Everything You Wanted to Know About Unemployment But Were Too Smart to Ask

So, as I mentioned previously, for a while, something had gone wrong with my unemployment claim and because the office refused to speak to me on the phone, I had no way of fixing it. My roommate suggested I call the Public Advocate’s office, and they promised they’d handle things. When I called back a month later, the public advocate case worker I’d been assigned said that she was “very busy” and might be able to get to my claim in a few weeks. I thanked her and said goodbye.

One second later, my phone rang. It was my case worker. “Hey!” she yelled into the phone. “You hung up on me!”
I thought maybe this was a dream but I stammered, “Um, sorry. I thought you were done.”
“I wasn’t done,” she snapped.
“Oh, but I mean, I said ‘Thanks’ and ‘Goodbye.'” Was my mother masquerading as my case worker?
“Yeah. But I was still talking! I was explaining to you why your case will be delayed.”
“Oh..um..Thanks?”
“Yeah. Well, we’re very busy. We have a lot of unemployment cases. There’s just not enough time.”
“Oh. Well. Thanks for calling me back! Thanks! Bye!”
“Bye.”

Clearly, phone calls like the one transcribed above are the reason why she doesn’t have time to solve people’s real problems. But who am I to criticize someone for wanting to have a human interaction?

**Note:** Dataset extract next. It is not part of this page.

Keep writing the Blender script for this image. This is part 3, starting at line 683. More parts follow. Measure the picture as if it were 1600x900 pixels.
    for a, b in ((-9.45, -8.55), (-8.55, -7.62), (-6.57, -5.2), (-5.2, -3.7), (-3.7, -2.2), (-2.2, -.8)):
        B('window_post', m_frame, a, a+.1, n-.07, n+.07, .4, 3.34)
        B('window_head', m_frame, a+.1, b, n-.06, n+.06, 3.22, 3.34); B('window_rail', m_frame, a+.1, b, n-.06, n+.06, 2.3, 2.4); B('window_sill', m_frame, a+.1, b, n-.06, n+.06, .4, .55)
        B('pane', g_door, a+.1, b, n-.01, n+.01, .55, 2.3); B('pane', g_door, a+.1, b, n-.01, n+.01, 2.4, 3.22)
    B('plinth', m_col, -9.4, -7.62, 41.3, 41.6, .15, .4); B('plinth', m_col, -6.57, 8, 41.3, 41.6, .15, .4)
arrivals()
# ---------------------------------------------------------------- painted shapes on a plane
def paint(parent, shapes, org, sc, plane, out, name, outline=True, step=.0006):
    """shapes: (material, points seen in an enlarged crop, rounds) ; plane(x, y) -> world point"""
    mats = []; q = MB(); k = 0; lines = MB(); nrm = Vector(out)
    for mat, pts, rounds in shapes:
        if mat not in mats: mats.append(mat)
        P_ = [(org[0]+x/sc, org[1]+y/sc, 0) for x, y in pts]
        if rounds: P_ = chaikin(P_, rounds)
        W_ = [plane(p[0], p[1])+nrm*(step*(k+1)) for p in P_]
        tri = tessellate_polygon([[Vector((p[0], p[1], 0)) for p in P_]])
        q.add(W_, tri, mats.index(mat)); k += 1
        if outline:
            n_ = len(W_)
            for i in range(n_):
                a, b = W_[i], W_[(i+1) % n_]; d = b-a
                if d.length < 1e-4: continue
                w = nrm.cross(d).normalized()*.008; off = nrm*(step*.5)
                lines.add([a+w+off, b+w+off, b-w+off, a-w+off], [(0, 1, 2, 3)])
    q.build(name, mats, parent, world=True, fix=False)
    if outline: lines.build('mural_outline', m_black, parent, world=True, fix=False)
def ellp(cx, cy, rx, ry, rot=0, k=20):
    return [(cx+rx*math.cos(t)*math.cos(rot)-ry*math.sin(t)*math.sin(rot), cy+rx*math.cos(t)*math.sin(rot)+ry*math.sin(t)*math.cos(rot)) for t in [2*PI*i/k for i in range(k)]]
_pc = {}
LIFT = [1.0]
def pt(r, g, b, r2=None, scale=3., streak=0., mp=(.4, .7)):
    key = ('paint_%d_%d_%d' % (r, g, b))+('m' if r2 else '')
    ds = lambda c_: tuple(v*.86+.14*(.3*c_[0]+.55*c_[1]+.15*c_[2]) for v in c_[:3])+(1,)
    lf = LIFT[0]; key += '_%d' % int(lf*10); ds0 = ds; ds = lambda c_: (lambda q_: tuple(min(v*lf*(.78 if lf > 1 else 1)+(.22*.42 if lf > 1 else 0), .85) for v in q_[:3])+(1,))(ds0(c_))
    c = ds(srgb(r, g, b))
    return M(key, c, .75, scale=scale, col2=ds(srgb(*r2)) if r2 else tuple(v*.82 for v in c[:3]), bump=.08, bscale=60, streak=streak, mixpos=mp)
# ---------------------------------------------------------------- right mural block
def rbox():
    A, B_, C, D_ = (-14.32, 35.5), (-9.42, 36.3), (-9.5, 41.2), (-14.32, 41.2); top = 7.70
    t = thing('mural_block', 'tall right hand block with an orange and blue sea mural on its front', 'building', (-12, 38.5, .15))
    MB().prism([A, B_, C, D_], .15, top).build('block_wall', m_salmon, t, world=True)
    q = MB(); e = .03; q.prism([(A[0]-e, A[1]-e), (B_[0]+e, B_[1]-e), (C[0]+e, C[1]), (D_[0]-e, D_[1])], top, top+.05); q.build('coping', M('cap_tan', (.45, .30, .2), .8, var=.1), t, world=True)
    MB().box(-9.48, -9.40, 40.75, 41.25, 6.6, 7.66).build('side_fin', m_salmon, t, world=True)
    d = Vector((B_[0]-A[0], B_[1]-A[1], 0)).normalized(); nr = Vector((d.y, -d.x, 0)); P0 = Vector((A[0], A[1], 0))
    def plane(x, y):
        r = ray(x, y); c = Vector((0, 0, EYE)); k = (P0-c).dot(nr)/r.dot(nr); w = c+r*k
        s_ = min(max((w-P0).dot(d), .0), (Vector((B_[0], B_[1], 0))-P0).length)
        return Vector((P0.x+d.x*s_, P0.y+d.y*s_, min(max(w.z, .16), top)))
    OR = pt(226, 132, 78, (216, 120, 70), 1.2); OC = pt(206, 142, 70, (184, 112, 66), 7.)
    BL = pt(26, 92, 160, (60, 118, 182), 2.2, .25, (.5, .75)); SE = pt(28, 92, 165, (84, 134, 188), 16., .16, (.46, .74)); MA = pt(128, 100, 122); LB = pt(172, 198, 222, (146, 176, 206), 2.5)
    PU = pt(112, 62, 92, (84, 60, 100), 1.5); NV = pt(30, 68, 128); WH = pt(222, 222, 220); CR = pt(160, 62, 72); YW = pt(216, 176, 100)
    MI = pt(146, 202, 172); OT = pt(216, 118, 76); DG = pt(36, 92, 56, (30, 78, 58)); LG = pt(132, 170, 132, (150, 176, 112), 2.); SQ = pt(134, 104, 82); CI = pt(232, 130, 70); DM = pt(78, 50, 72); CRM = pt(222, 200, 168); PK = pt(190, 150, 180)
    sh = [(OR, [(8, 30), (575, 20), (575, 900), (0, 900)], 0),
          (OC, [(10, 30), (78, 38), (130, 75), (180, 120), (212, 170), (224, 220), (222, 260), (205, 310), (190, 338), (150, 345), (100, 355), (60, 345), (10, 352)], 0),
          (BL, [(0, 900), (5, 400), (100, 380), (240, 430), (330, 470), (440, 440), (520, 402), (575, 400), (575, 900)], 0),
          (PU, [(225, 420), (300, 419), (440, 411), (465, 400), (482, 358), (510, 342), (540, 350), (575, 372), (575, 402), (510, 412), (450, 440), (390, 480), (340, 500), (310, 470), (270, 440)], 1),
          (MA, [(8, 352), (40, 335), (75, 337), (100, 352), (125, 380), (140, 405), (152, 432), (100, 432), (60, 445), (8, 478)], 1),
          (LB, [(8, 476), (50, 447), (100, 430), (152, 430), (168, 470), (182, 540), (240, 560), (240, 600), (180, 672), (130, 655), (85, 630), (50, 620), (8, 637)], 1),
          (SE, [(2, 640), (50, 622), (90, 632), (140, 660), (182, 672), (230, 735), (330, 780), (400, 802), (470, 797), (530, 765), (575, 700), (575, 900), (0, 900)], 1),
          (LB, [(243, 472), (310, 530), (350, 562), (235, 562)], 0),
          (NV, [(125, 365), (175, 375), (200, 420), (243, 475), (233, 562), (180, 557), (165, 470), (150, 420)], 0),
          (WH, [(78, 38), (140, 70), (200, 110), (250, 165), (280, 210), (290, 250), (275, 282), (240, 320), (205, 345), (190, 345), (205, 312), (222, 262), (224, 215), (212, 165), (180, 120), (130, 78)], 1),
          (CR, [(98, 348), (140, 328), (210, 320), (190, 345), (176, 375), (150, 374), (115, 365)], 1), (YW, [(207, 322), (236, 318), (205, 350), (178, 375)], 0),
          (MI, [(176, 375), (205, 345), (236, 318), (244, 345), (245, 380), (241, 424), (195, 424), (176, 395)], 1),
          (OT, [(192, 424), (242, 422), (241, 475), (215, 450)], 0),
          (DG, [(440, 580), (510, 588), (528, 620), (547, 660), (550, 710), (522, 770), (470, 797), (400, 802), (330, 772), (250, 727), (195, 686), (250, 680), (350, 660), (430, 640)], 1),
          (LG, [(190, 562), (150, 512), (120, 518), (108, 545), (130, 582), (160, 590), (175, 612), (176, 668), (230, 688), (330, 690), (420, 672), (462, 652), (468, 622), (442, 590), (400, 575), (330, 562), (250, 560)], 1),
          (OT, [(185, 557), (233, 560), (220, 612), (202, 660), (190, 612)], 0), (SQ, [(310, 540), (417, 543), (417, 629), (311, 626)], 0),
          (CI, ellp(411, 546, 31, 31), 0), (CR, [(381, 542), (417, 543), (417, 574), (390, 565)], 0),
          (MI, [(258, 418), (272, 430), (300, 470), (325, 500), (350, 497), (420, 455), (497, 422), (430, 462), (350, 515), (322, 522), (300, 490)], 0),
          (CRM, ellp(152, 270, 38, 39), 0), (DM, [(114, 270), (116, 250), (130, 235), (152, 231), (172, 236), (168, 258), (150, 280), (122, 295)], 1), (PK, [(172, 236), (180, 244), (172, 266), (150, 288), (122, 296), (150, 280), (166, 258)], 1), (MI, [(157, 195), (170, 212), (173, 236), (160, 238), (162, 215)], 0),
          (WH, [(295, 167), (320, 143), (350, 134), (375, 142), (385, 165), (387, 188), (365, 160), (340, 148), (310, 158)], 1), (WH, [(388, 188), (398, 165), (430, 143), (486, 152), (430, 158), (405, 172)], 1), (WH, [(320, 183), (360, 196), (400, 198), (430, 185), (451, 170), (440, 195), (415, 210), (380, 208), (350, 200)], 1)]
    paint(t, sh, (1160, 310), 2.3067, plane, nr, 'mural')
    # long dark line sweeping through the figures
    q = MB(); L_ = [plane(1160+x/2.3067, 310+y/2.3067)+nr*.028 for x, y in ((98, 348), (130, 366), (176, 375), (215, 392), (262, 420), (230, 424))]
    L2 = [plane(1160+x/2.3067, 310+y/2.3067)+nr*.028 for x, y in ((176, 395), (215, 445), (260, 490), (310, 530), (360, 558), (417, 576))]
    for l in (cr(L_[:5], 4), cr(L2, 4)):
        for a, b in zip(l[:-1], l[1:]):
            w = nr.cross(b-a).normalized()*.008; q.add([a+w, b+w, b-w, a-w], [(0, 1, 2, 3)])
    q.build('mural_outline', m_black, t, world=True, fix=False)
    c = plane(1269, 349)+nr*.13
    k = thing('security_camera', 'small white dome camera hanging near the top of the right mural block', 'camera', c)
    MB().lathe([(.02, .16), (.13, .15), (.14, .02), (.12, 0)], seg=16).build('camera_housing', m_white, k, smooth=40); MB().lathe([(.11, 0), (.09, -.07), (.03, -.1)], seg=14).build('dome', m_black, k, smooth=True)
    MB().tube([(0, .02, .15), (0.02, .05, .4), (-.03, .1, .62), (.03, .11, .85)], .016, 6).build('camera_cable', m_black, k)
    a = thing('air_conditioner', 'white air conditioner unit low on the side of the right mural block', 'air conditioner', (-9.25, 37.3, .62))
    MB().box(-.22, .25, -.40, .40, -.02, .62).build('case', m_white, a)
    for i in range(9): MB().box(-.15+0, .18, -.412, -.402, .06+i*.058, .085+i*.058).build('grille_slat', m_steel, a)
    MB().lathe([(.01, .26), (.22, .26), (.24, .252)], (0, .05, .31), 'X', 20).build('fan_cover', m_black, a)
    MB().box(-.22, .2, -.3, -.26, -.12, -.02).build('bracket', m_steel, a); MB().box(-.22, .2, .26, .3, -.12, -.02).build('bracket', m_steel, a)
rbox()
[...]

Still, I was getting pretty annoyed. I decided to try calling unemployment again. This time, I pressed the right combination of random choices such that they said I could talk to someone, if I just waited 20 minutes. What with the whole, “unemployed” thing, I definitely had 20 minutes. One venti iced coffee later, I made contact with the enemy.

I decided to be as specific as possible, as quickly as possible. “Hi. I’m calling because my unemployment claim is somehow lost in space!”
The woman on the other side sighed, said, “Ok,” and proceeded to collect my information.
“Ok, your claim is not lost in space–” she began.
“Yes it is!” (That time, I fully admit to interrupting.)
“No. Listen, do you use the Web?”
Resisting the urge to yelp, “Of course I use the Web, how do you think I ended up unemployed in the first place??” I instead blathered, “Yes, I use the Web! But you don’t understand! On the Web it says call a phone number, the phone number says call another phone number, and the last phone number says use the Web. As I said, ‘lost in space.'”
“Ok,” she sighed. “You claim is not lost in space. I’m staring right at it. The reason that I asked if you used the Web is because there’s this funny thing on our Web site–well, do you use your mouse to scroll down?”
“I don’t have a mouse!” I shouted. “I have a laptop!” Obviously, she was just buying time and hoping the aliens returned my claim before she got caught lying about my its location in the solar system.
“Ok,” she repeated, not betraying a twinge of anything but total boredom. “I asked if you scroll down because if you scroll down instead of using the side bar, the Web site will just switch all your answers to the opposite of what you put. And it won’t show you. Small glitch. You just have to be careful.”
“Oh my god..yeah…I scrolled down.” I had vagued memories of switching my Mac settings so I could easily tap my fingers on the mouse pad and glide through the page. I also had vague memories of some postmodern novelists that would just love to eat sh*t like this for breakfast. I mean, a “glitch” in the Web site that just changes all your answers?? Call me a semantic haggler, but “glitch” seemed like a gross understatement.
“Yeah,” she continued. “So if you answered that you didn’t work, the system entered that you did work, so you became inelligible.”
“Uh…so can I switch it?”
“Oh..yeah..I’m fixing everything for you right now. Everything will be set by next week.”
Web site FAIL be damned, I was ecstatic. “I don’t know how many people tell you they appreciate you, Andrea, Andrea–that was your name, right?”
“Yeah.”
“Ok, Andrea, I just want you to know that I really reallly really appreciate you. Thanks so much!”
“No problem,” she answered smoothly, still sounding bored.

So my love for Andrea proved to be unrequited and the Unemployment Office proved to be just like love: totally irrational, ripe material for farce and fiction, and all the more enthralling when the person won’t return your affection. Love pays less, though…and that’s why I’m on umemployment.